Rūta Spelskytė: Silent Talking
We invite you to our exhibition in the lobby Rūta Spelskytė: „Silent Talking“.
We invite you to see the series of prints “Silent Talking” by Rūta Spelskytė – the best young artist of “ArtVilnius’20”.
To collect material for this series of prints, Rūta Spelskytė visited 26 countries in Europe. While traveling in Germany, she even stayed with strange members of a sect. In Bosnia, meanwhile, she was constantly subjected to checks by armed soldiers who were suspicious of a petite traveler out on her own. Spelskytė sought out locations where misunderstandings between nations or political systems had led to tragedy or even war. She recorded such places with her camera and pen and, once back in her studio, created etchings on plastic plates and made her prints on paper.
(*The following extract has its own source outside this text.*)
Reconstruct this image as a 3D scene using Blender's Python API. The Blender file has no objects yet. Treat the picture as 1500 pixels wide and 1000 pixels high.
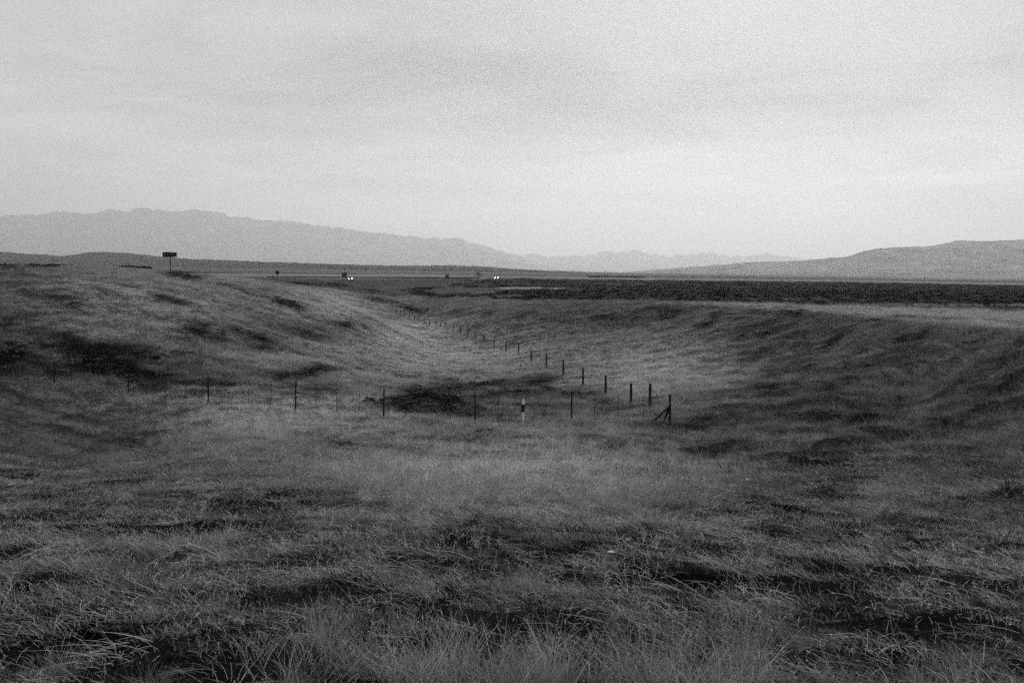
import bpy, bmesh, math
import numpy as np
from mathutils import Matrix, Vector

sc = bpy.context.scene
C = sc.collection
rng = np.random.default_rng(11)

# ------------------------------------------------------------------ camera
FPX = 1458.3                      # 35 mm lens, in pixels of the 1500 px photograph
PITCH = math.atan2(105.0, FPX)
ROLL = 0.0155
R0 = np.array([1.0, 0, 0]); F0 = np.array([0, math.cos(PITCH), -math.sin(PITCH)])
U0 = np.array([0, math.sin(PITCH), math.cos(PITCH)])
CR = R0 * math.cos(ROLL) + U0 * math.sin(ROLL)
CU = -R0 * math.sin(ROLL) + U0 * math.cos(ROLL)
cam_d = bpy.data.cameras.new('camera')
cam_d.lens = 35.0; cam_d.sensor_width = 36.0
cam_d.clip_start = 0.05; cam_d.clip_end = 200000.0
cam = bpy.data.objects.new('camera', cam_d); C.objects.link(cam)
cam.matrix_world = Matrix(((CR[0], CU[0], -F0[0], 0), (CR[1], CU[1], -F0[1], 0), (CR[2], CU[2], -F0[2], 0), (0, 0, 0, 1)))
sc.camera = cam

# ------------------------------------------------------------------ sky, sun, exposure
SUN_EL, SUN_AZ = math.radians(26), math.radians(12)      # azimuth from straight ahead to the right
world = bpy.data.worlds.new('World'); sc.world = world
world.use_nodes = True
wn, wl = world.node_tree.nodes, world.node_tree.links
wn.clear()
def N(t, **kw):
    n = wn.new(t)
    for k, v in kw.items(): setattr(n, k, v)
    return n
def wmath(op, a, b=None, c=None):
    n = wn.new('ShaderNodeMath'); n.operation = op
    for i, v in enumerate((a, b, c)):
        if v is None: continue
        if isinstance(v, (int, float)): n.inputs[i].default_value = v
        else: wl.new(v, n.inputs[i])
    return n.outputs[0]
tc = N('ShaderNodeTexCoord')
sep = N('ShaderNodeSeparateXYZ'); wl.new(tc.outputs['Generated'], sep.inputs[0])
sky = N('ShaderNodeTexSky'); sky.sky_type = 'NISHITA'; sky.sun_disc = False
sky.sun_elevation = SUN_EL; sky.sun_rotation = SUN_AZ; sky.air_density = 1.0; sky.dust_density = 4.0
bw = N('ShaderNodeRGBToBW'); wl.new(sky.outputs[0], bw.inputs[0])
zz = wmath('ADD', wmath('ABSOLUTE', sep.outputs['Z']), 0.10)
px_, py_ = wmath('DIVIDE', sep.outputs['X'], zz), wmath('DIVIDE', sep.outputs['Y'], zz)
comb = N('ShaderNodeCombineXYZ'); wl.new(px_, comb.inputs[0]); wl.new(py_, comb.inputs[1])
def cloud(scale, sx, sy, rot, ox, detail=5.0, rough=0.5, dist=0.3):
    mp = N('ShaderNodeMapping'); wl.new(comb.outputs[0], mp.inputs[0])
    mp.inputs['Scale'].default_value = (sx, sy, 1); mp.inputs['Rotation'].default_value = (0, 0, rot)
    mp.inputs['Location'].default_value = (ox, ox * 1.7, 0)
    n = N('ShaderNodeTexNoise'); n.inputs['Scale'].default_value = scale; n.inputs['Detail'].default_value = detail
    n.inputs['Roughness'].default_value = rough; n.inputs['Distortion'].default_value = dist
    wl.new(mp.outputs[0], n.inputs['Vector'])
    return n.outputs[0]
c1 = cloud(0.42, 0.75, 1.0, 0.25, 3.1, 4.0, 0.45, 0.5)
c2 = cloud(1.0, 0.8, 1.0, 0.35, 8.4, 6.0, 0.6, 0.9)
cl = wmath('ADD', wmath('MULTIPLY', c1, 0.5), wmath('MULTIPLY', c2, 0.5))
mr = N('ShaderNodeMapRange'); mr.interpolation_type = 'SMOOTHSTEP'
wl.new(cl, mr.inputs[0])
mr.inputs[1].default_value = 0.38; mr.inputs[2].default_value = 0.60
mr.inputs[3].default_value = 3.9; mr.inputs[4].default_value = 5.9
over = mr.outputs[0]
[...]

Most of these places lack any human-made commemorative marker. If we didn‘t know the historical context, we‘d probably never associate the images seen in Spelskytė‘s prints with actual events, which is why titles play such an important role in this series. Only they can tell us, for example, that an abstract patch of black is there to remind us of the Jewish tragedy that occurred at the Auschwitz-Birkenau concentration camp.
With time, memories begin to fade with the passing of eyewitnesses to these events. We, however, are left with ever more questions for which answers are not easily found. What does it mean to remember a war if we ourselves never lived through it? Does it affect us through the experiences of our parents and grandparents?
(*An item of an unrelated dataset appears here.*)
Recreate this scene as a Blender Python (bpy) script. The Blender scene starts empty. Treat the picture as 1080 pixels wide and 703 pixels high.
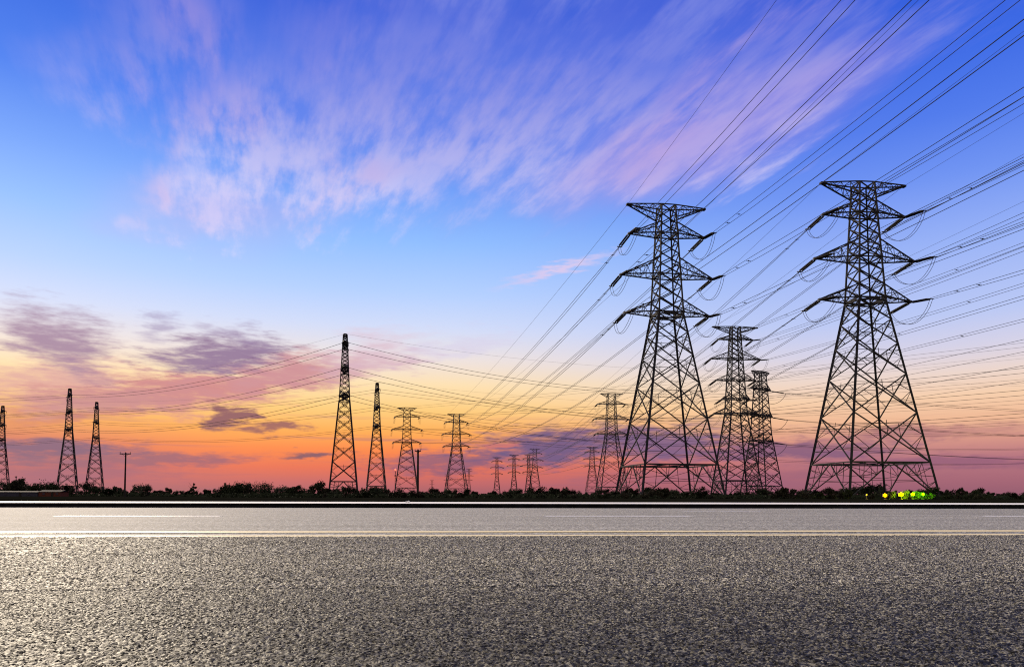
import bpy, math, random
from math import radians as R
from mathutils import Vector, Matrix
random.seed(7)
scene = bpy.context.scene
COL = scene.collection

# ------------------------------------------------------------------ camera
W, H_IMG, F = 1080.0, 703.0, 800.0
HC = 0.30                      # low tripod
PITCH = R(2.5); ROLL = R(0.151)
HORY = 523.5                   # horizon row at the middle of the picture
SHIFT_PX = (HORY - H_IMG / 2) - F * math.tan(PITCH)
cam_d = bpy.data.cameras.new('camera'); cam = bpy.data.objects.new('camera', cam_d); COL.objects.link(cam)
cam_d.sensor_fit = 'HORIZONTAL'; cam_d.sensor_width = 36.0; cam_d.lens = 36.0 * F / W
cam_d.shift_y = SHIFT_PX / W
cam_d.clip_start = 0.05; cam_d.clip_end = 30000
CAM_M = Matrix.Rotation(R(90) + PITCH, 4, 'X') @ Matrix.Rotation(ROLL, 4, 'Z')
cam.matrix_world = Matrix.Translation((0, 0, HC)) @ CAM_M
scene.camera = cam
CR = CAM_M.to_3x3()

def project(p):
    v = CR.transposed() @ (Vector(p) - Vector((0, 0, HC)))
    return (W / 2 + F * v.x / -v.z, H_IMG / 2 + SHIFT_PX - F * v.y / -v.z)

def ray(px, py):               # viewing direction of a photograph pixel
    v = Vector(((px - W / 2) / F, -(py - H_IMG / 2 - SHIFT_PX) / F, -1.0))
    return (CR @ v).normalized()

def stand(px, py_top, height): # base point of an upright thing whose top shows at (px, py_top)
    lo, hi = 5.0, 6000.0
    def at(z):
        X = 0.0
        for _ in range(8):
            q = project((X, z, 0.0)); X += (px - q[0]) * z / F
        return X
    for _ in range(60):
        mid = math.sqrt(lo * hi)
        if project((at(mid), mid, height))[1] < py_top: lo = mid
        else: hi = mid
    return Vector((at(lo), lo, 0.0))

def at_depth(px, z):
    X = 0.0
    for _ in range(8):
        q = project((X, z, 0.0)); X += (px - q[0]) * z / F
    return Vector((X, z, 0.0))

# ------------------------------------------------------------------ render settings
scene.view_settings.view_transform = 'Standard'
scene.view_settings.look = 'None'
scene.view_settings.exposure = 0.0
scene.view_settings.gamma = 1.0
scene.view_settings.use_curve_mapping = False
scene.cycles.use_denoising = False
scene.cycles.filter_width = 1.1
scene.cycles.use_adaptive_sampling = False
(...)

Spelskytė‘s work has a similar effect. From up close, we can perceive even the smallest details: the parachutes of American soldiers landing in France in 1944, or boats floating on the bay near Nagasaki before the atomic blast. The further we draw back, however, the more those details blend together.
With her work, Spelskytė subtly addresses the events that marked European and world history. With these as a point of reference, she creates associations through which she reveals how painful experiences become a solid, historical foundation connecting different places, nations, and countries. While we won’t be able to avoid misunderstandings, it is essential that we talk about them.